Esta semana notamos que su introversión se exacerbó, ya no nos recibía con el mismo entusiasmo cuando llegábamos a casa, no atendía a nuestros llamados, poco a poco dejó de comer y enfermó. Pensamos que la infección cedería pronto y se rehabilitaría exitosamente, pero no fue así. Un mal diagnóstico, nuestra ignorancia a cerca del tratamiento a seguir y una serie de errores humanos agravaron su delicado estado.
La noche del jueves salí con mis amigos a bebernos unos tragos, y compartir una animada conversación que se extendió hasta el viernes en la madrugada. Al llegar a casa la encontré postrada en la calle, justo en la entrada. Pensé lo peor. Con mano temblorosa palpé su cabeza: su frialdad rígida y escalofriante me estremeció. Presuroso abrí la puerta y en un tono quejumbroso desperté a la familia con la noticia, luces que se prenden, gente vistiéndose con prisa, pasos, gritos, mi madre acongojada cayó de rodillas a lado de Hanna, lloraba copiosamente, le pedía que se levantara, la acariciaba tiernamente, todo en vano. La metimos al jardín y mi madre ya no pudo dormir.
Ayer antes de que el extremo calor tropical nos dañara la sepultamos.

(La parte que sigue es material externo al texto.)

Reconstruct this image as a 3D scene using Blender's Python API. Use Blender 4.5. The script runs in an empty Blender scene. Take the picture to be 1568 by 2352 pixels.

Terrones endurecidos caían sobre su lomo y Tomás me pidió que la tratara dignamente. La blanca cal me hizo pensar en un poema de Sabines: "¡Qué costumbre tan salvaje esta de enterrar a los muertos! ¡de matarlos, de aniquilarlos, de borrarlos de la tierra! Es tratarlos alevosamente, es negarles la posibilidad de revivir."
Un ramillete de margaritas y varios kilos de cal fueron sirvieron de cama para sus restos. Hoy ya no ladra, ya no nos da la pata, ya no se acurruca en nuestra piedras exigiendo la caricia amada. Extrañaremos a nuestra amada mascota, a la perra Hanna.
1 comentario:
Me hiciste llorar con el relato. Recordé a Natasha, quien se quedaba conmigo junto a la mesa en las noches de desvelos y tareas interminables, o que me esperaba tarde en la noche de regreso del trabajo sin pedir mucho a cambio.